The saga started in February, when my sister and I decided to do some minor updates to the childhood home we inherited from our mother. Bear in mind, this house was built in 1969 and hadn't been cosmetically touched since Nixon was in office. Picture the Brady Bunch home and that about sums it up.
We weren't overly ambitious though, mainly due to limited funds. In preparation to either continue renting or consider selling, we would simply paint the entire interior, install new hardwood floors, and that would be it. Period. And new carpets in the bedroom, too. Oh yeah, that means we would need new baseboards, so add that. Hmm, new doors would look great. And new kitchen granite counter tops would look stunning. And new inset lighting. And a new dishwasher. But we can't do the kitchen and ignore the bathrooms, so let's do new bathroom counter tops, too. And marble floors. Oh heck, and throw in new sinks while we're at it. And water fixtures. And light fixtures. And toilets. And fans. And mirrors. And ventilation. And let's not forget curb appeal: we must do landscaping too, but the front yard only. And a new irrigation system. Okay, we'll do the backyard, too.

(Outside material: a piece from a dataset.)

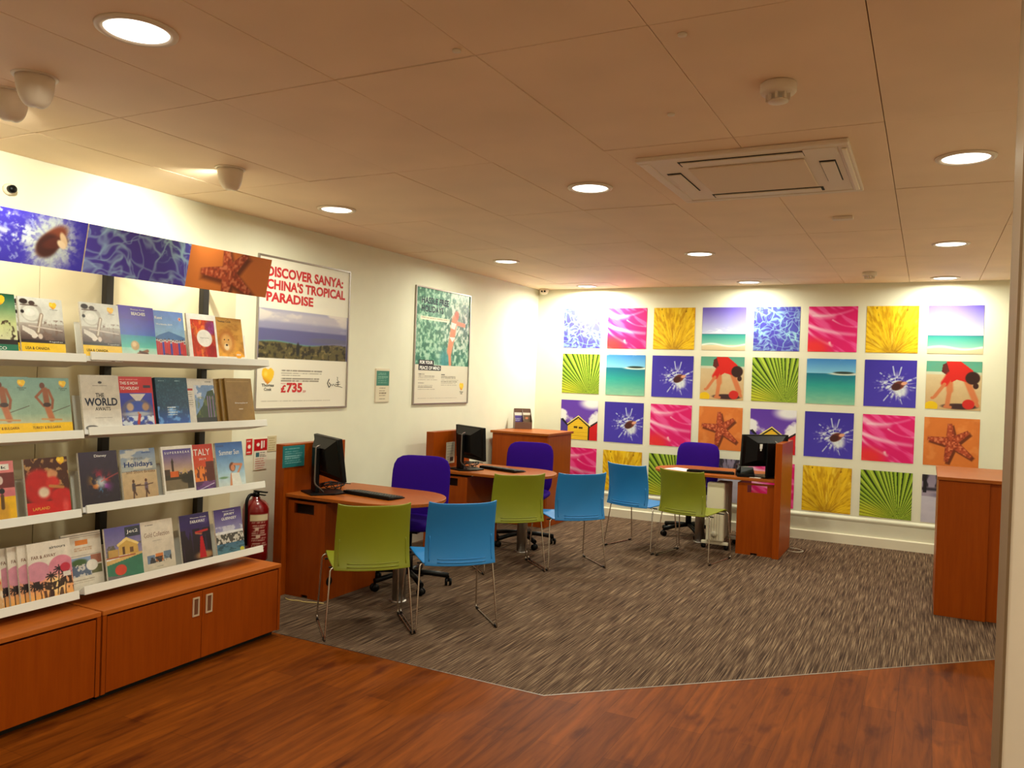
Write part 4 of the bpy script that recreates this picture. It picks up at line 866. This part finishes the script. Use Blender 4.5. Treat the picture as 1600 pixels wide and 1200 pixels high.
brochure('bottle', 2, 2.062, .014, c_bottle, [('.co.uk', .3, .85, .87, .92, 'black', .01)], 'pink and yellow bottle brochure at the left edge of the third shelf')
brochure('xmas', 2, 2.308, .004, c_xmas, [('LAPLAND', .12, .5, .1, .15, 'gold', .01)], 'red festive brochure with a glowing room, third shelf')
brochure('cast', 2, 2.570, .006, c_cast, [('Disney', .4, .72, .88, .94, W_, .01)], 'dark brochure with a colourful starburst, third shelf')
brochure('city', 2, 2.812, .03, c_city, [('JOIN US', .28, .62, .78, .83, 'grey', .01), ('Holidays', .08, .9, .62, .75, 'blue', .02), ('and Short Breaks', .12, .95, .52, .58, 'brown')], 'sandy brochure with two walking figures and blue lettering, third shelf')
brochure('london', 2, 3.048, .02, c_london, [('S U P E R B R E A K', .1, .9, .84, .885, W_, .01)], 'white bordered brochure with a clock tower at dusk, third shelf')
brochure('italy', 2, 3.214, .05, c_italy, [('ITALY', .3, .9, .76, .9, W_, .005), ('2019', .5, .75, .66, .70, W_)], 'orange brochure of a waterfront with white heading, third shelf')
brochure('girl', 2, 3.432, .04, c_girl, [('Summer Sun', .12, .85, .72, .83, W_, .005)], 'blue brochure of a woman shading her eyes, right end of the third shelf')
brochure('edge', 3, 2.008, .004, c_edge, [], 'cream brochure at the left edge of the bottom shelf')
for k in range(4):
    brochure('far', 3, 2.335-.036*(3-k), .006+.015*(3-k), c_far, [('airtours', .5, .88, .86, .905, 'black', .01), ('FAR & AWAY', .08, .64, .72, .78, 'brown', .01)], 'pink palm sunset brochure, %s of the fanned stack on the bottom shelf' % ('rearmost', 'second from back', 'third from back', 'frontmost')[k], .012)
brochure('orange', 3, 2.524, .05, c_orange, [], 'cream brochure with orange block and harbour photo, across the gap on the bottom shelf')
brochure('villa', 3, 2.722, .01, c_villa, [('Jet2', .6, .92, .83, .91, W_)], 'brochure of a lit villa beside a green pool, bottom shelf')
brochure('goldcol', 3, 2.936, .03, c_goldcol, [('Gold Collection', .12, .88, .68, .77, 'brown', -.005)], 'cream brochure with three small pictures, bottom shelf')
brochure('faraway', 3, 3.196, .04, c_faraway, [('FARAWAY', .35, .85, .80, .865, W_, .01), ('Thomas Cook', .35, .9, .9, .925, W_, .01)], 'dark purple brochure with a red dress, bottom shelf')
brochure('jersey', 3, 3.420, .02, c_jersey, [('JERSEY', .34, .74, .84, .90, W_, .01), ('GUERNSEY', .25, .8, .75, .81, W_, .01), ('Thomas Cook', .3, .75, .93, .95, W_, .01)], 'purple brochure of a harbour town, right end of the bottom shelf')

# ------------------------------------------------------------------ desks
def top_outline(xa, xc, y0, y1, sgn):
    r = (y1-y0)/2; cy = (y0+y1)/2; pts = [(xa, y1), (xa, y0)]
    for i in range(25):
        a = -PI/2+PI*i/24; pts.append((xc+sgn*r*math.cos(a), cy+r*math.sin(a)))
    return pts if sgn > 0 else pts[::-1]
def desk(xf, xo, xc, y0, label, sgn=1, ped=.34):
    """xf: face of the tall end panel the top springs from; xo: its outer face; xc: centre of the rounded end"""
    y1 = y0+.745
    t = thing('desk', ((xf+xc)/2, (y0+y1)/2, 0), label, 'desk', 'cherry wood desks with rounded tops')
    MB().box(min(xf, xo), max(xf, xo), y0-.02, y0+.64, 0, 1.062).build('end_panel', M_BEECH, t, world=True, bevel=.002)
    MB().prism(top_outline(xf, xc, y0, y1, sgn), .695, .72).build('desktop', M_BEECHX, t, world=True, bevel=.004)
    xa, xb = (xf+.003, xf+ped) if sgn > 0 else (xf-ped, xf-.003)
    yf = y0+.03; h0, h1 = (xa+.055, xa+.235) if sgn > 0 else (xa+.09, xa+.27)
    b = MB(); n0, n1 = (xa+xb)/2-.03, (xa+xb)/2+.03; zt = .672
    b.box(xa, h0, yf, yf+.018, 0, zt); b.box(h1, xb, yf, yf+.018, 0, zt); b.box(h0, h1, yf, yf+.018, .655, zt)
    b.box(h0, n0, yf, yf+.018, 0, .585) if h0 < n0 else None; b.box(n1, h1, yf, yf+.018, 0, .585) if h1 > n1 else None; b.box(max(n0, h0), min(n1, h1), yf, yf+.018, .02, .585)
    b.build('pedestal_front', M_BEECH, t, world=True)
    xs = xb if sgn > 0 else xa
    sd = MB().box(xs-.018 if sgn > 0 else xs, xs if sgn > 0 else xs+.018, yf+.0185, y0+.62, 0, zt).build('pedestal_side', M_BEECH, t, world=True)
    if sgn > 0:
        MB().lathe([(.0001, .002), (.03, .002), (.032, 0)], (xs+.0002, yf+.06, .13), n=20, axis='x').build('grommet', M_BLACK, sd, world=True)
        MB().box(xa, xb-.02, yf+.10, yf+.115, .02, .69).build('inner_panel', mat('dark_inner', (60, 30, 16), .8), t, world=True)
    cx = xf+sgn*.755 if sgn > 0 else xf-.76; cy = y0+.34
    MB().lathe([(.047, .012), (.047, .695)], (cx, cy, 0), n=24).lathe([(.0001, 0), (.058, 0), (.058, .006), (.05, .013), (.0001, .013)], (cx, cy, 0), n=24).build('column_leg', M_ALU, t, world=True)
    return t
desk(.28, .20, .94, 4.305, 'wooden desk with teal card on its end panel, nearest the camera')
desk(.28, .20, .94, 6.225, 'wooden desk in the middle, in front of the square cupboard')
desk(3.05, 3.11, 2.19, 7.70, 'wooden desk by the picture wall with the heater beneath', -1)

# square corner cupboard
t = thing('corner_cupboard', (.385, 8.05, 0), 'square cherry wood cupboard in the far left corner', 'cupboard')
MB().box(.06, .722, 7.73, 8.37, 0, .974).build('body', M_BEECH, t, world=True, bevel=.002)
MB().box(.04, .742, 7.71, 8.39, .976, 1.0).build('top', M_BEECHX, t, world=True, bevel=.002)
MB().box(.7225, .7245, 7.752, 8.35, .03, .96).build('door', M_BEECH, t, world=True)
MB().box(.08, .702, 7.728, 7.7295, .03, .96).build('side_sheet', M_BEECH, t, world=True)

# wooden counter on the right
t = thing('counter', (4.7, 6.96, 0), 'tall cherry wood counter at the right edge on the carpet', 'counter')
MB().box(4.362, 4.68, 6.495, 7.43, 0, .964).build('body', M_BEECH, t, world=True, bevel=.002)
MB().box(4.681, 5.05, 6.515, 7.43, 0, .964).build('return_panel', M_BEECH, t, world=True, bevel=.002)
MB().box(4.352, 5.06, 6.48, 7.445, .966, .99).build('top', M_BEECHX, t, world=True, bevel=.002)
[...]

Four months later, we're finally done and our beautiful childhood home looks like it's been blessed by The Property Brothers and kissed by Chip and Joanna Gains. That is, until we discover a fly in the ointment--or to be more specific, signs of water in the crawlspace. What the what?
So we call a water restoration company to remove the standing puddles and afterward, hire a plumber to locate the source of water. Except they can't find an obvious cause. They follow up with a thorough, more detailed, day-long inspection to find the leaking culprit but still, no luck. All pipes are in perfect working order, they say. So we hire a drainage company to determine if perhaps the new irrigation system is at fault. Nope, nothing out of the ordinary there. So we hire a leak-inspection company for another, more targeted inspection. Again, nada.
Two months later, after numerous inspections and countless costs that would have easily covered an all-expenses paid year-long trip for two to Tahiti, we get the final verdict: "It's just the way the house is built," they tell us with a shrug. "All homes in this neighborhood have some water under the house. It's not a problem."
Not a problem? Not a problem? After months of stressing about this, I look like Keith Richards. I've memorized my freaking credit card number and the security code in back, thanks to "it's not a problem."
Which brings us to our final crowning touch to the house: the "For Sale" sign that went up after everything was done being hammered, painted, sprayed, and sealed. We got a preemptive offer before it even went on the market.
And once again, I can sleep. And smile. And splurge. Because--thank God--it's not a problem.